As an example, here's a cube; The original is smooth, the sampled version is choppy, that's the basis of the effect.
Original:
Sampled:
Here's an example of the effect in action, this animation includes facial movement that is sampled and a splined camera movement.
Step one
Do your animation.
In order to convert an animation into the two stepped sampled style, pre-existing animation needs to be there, either make it yourself or grab some animation elsewhere.
Step two
Sample your keys.
The first major step of this effect is to keyframe every piece of movement, this means having a keyframe for every frame of the animation, now you could go and manually insert keys for every single frame, but that's pointless when Blender includes it as a function. So select everything you want to be stepped (usually means selecting everything on your rig, or deselecting the blue arrow, just make everything visible) Switch to the graph editor, select everything and hit key > sample keyframes.
Step Three
Scaling
Alright, this is the important part, in the dope sheet, select everything from the point you want the effect to start and place your playhead there (I recommend from the beginning for simplicity's sake).
Next, we need to half everything so that we essentially remove half the keyframes, this is achieved by pressing s and typing "0.5". if you want each frame to last 3 frames, you'd do "0.3" for example.
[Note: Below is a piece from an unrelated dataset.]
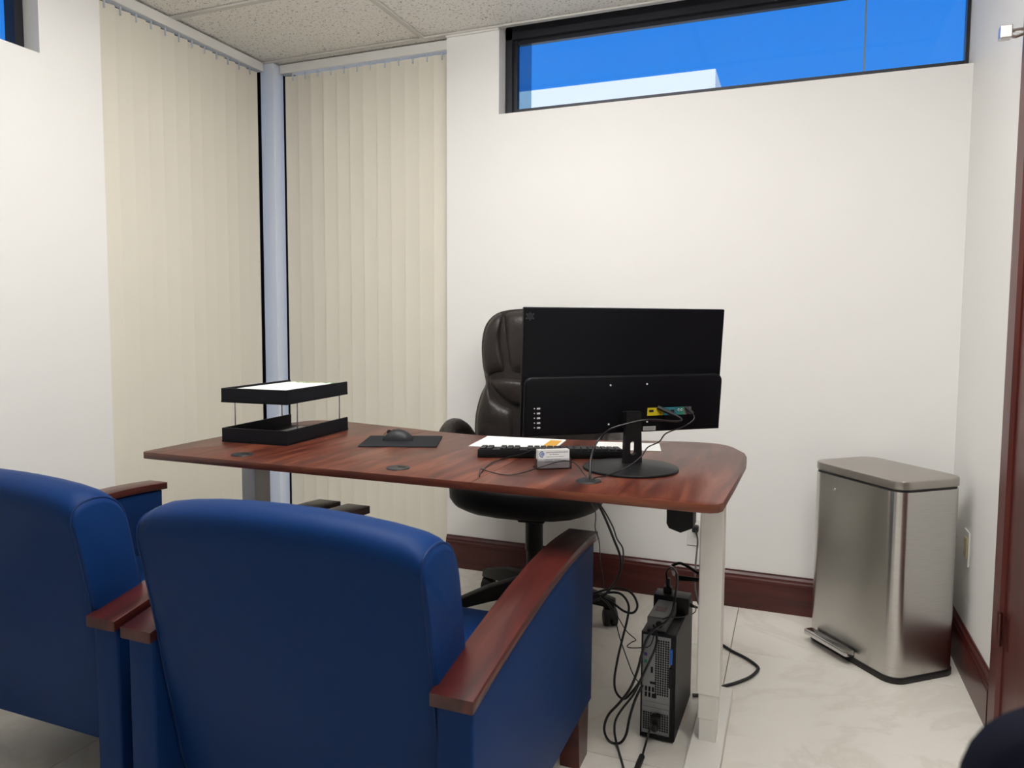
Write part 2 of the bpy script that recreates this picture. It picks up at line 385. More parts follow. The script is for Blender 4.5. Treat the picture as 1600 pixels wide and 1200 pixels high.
obj('shaft', tube(bmesh.new(), [(-.004, 0, .003), (-.05, 0, .003)], .0055, 10, 1), M['nickel'], hk)
obj('lower_arm', tube(bmesh.new(), [(-.004, 0, -.012), (-.020, 0, -.010), (-.034, 0, -.014), (-.05, 0, -.010)], .0045, 10, 4), M['nickel'], hk)
obj('square_end', B(-.072, -.044, -.015, .015, -.018, .016, bev=.002), M['nickel'], hk)
# outlets
p1 = on(0, XR, 1512, 858)
ou = thing('wall_outlet', 'ivory outlet plate on the right wall beside the trash can', 'outlet', (XR, 2.90, .43))
obj('cover_plate', B(-.006, 0, -.037, .037, -.06, .06, bev=.002), M['white_plastic'], ou)
obj('socket_insert', B(-.009, -.005, -.019, .019, -.036, .036, bev=.002), M['ivory'], ou, 'yellowed ivory insert')
ou = thing('wall_outlet', 'white outlet plate low on the back wall behind the right desk leg', 'outlet', (-.372, YB, .30))
obj('cover_plate', B(-.036, .036, -.006, 0, -.058, .058, bev=.002), M['white_plastic'], ou)
for dz in (-.022, .022): obj('socket', cyl(bmesh.new(), (0, -.0065, dz), .016, .004, 20, axis='y'), M['white_plastic'], ou)
obj('plug', box(bmesh.new(), -.013, .013, -.04, -.008, .008, .036, bev=.004), M['rubber'], ou, 'black plug')

# ceiling lights (above and behind the camera's view)
lab = {(1, 1): 'ceiling light panel above the front edge of the desk', (0, 1): 'ceiling light panel nearest the right wall', (1, 0): 'ceiling light panel behind the camera'}
for i, (x0, x1, y0, y1) in enumerate(sorted(lights, key=lambda a: -a[2])):
    t = thing('ceiling_light', lab[(int(x0 < -1), int(y0 > 0))], 'ceiling light', ((x0+x1)/2, (y0+y1)/2, CZ), 0, 'ceiling light panels')
    hx, hy = (x1-x0)/2-.014, (y1-y0)/2-.014
    fr = bmesh.new()
    for a in ((-hx, hx, -hy, -hy+.025), (-hx, hx, hy-.025, hy), (-hx, -hx+.025, -hy+.025, hy-.025), (hx-.025, hx, -hy+.025, hy-.025)): box(fr, *a, .002, .028)
    obj('frame', fr, M['white_trim'], t); obj('diffuser', B(-hx+.025, hx-.025, -hy+.025, hy-.025, -.095, .014, bev=.012), M['diffuser'], t)  # drop added so the diffuser's sides brighten the ceiling tiles

# ------------------------------------------------------------------ vertical blinds
def blinds(name, label, x0, y0, dx, dy, n, length, turn, first=0.04, last=.045):
    """headrail runs from (x0,y0) along (dx,dy)"""
    rz = math.atan2(dy, dx)
    t = thing(name, label, 'blinds', (x0, y0, 0), rz, 'vertical blinds of the corner windows')
    obj('headrail', B(0, length, -.022, .022, CZ-.047, CZ-.002, bev=.002), M['white_trim'], t)
    me = None
    for i in range(n):
        if me is None:
            bm = bmesh.new(); pts = [(-.0445+.089*k_/6, .0022*(1-((k_-3)/3)**2)) for k_ in range(7)]
            a = pts+[(p[0], p[1]+.0008) for p in pts[::-1]]
            prism(bm, a, .03, CZ-.058); bmesh.ops.recalc_face_normals(bm, faces=bm.faces[:])
            me = bpy.data.meshes.new('slat'); bm.to_mesh(me); bm.free(); me.materials.append(M['slat'])
            bc = bmesh.new(); box(bc, -.003, .003, -.004, .004, CZ-.082, CZ-.047, bev=.001, seg=1); mc = bpy.data.meshes.new('clip'); bc.to_mesh(mc); bc.free(); mc.materials.append(M['clip'])
        x = first+(length-first-last)*i/(n-1)
        s = bpy.data.objects.new('slat', me); COL.objects.link(s); s.parent = t; s.location = (x, 0, 0)
        s.rotation_euler = (random.uniform(-.0006, .0006), 0, turn+random.uniform(-.045, .045))
        c = bpy.data.objects.new('clip', mc); COL.objects.link(c); c.parent = t; c.location = (x, 0, 0)
    return t
blinds('vertical_blind', 'closed cream vertical blind beside the white left wall, left of the corner column', -2.645, 2.11, 0, 1, 13, 1.055, math.radians(-9), .05, .078)
blinds('vertical_blind', 'closed cream vertical blind right of the corner column, behind the desk', -2.565, 3.245, 1, 0, 12, .985, math.radians(6), .066)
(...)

This will squish the animation curves all further down the timeline which is what we want. then snap your keys, I do this with 2.79 shortcut keys, W > Snap > Nearest frame.
Step Four
Re-scalng
Now rescale it back to it's original size. select everything from the playhead, hit S and 2 to double the scale, and press snap your keys again. We need to do this so Blender automatically compensates for the spacing between the keyframes and deletes every other frame, otherwise we'd be doing that manually, and Neither of us have the patience that that.
Step Five
Final Touches
Now you'll have everything timed and spaced correctly, for the final touch, you need to set the keys to constant interpolation, I do that by pressing T and clicking "Constant", this makes the animation only change according to the set keyframes, otherwise it'd be interpolating according to our mode and we don't want that.
You're done, enjoy your newfound choppy animation style, Try out different keyframe distances (2, 3, fuck it, try 5), and generally have fun with it.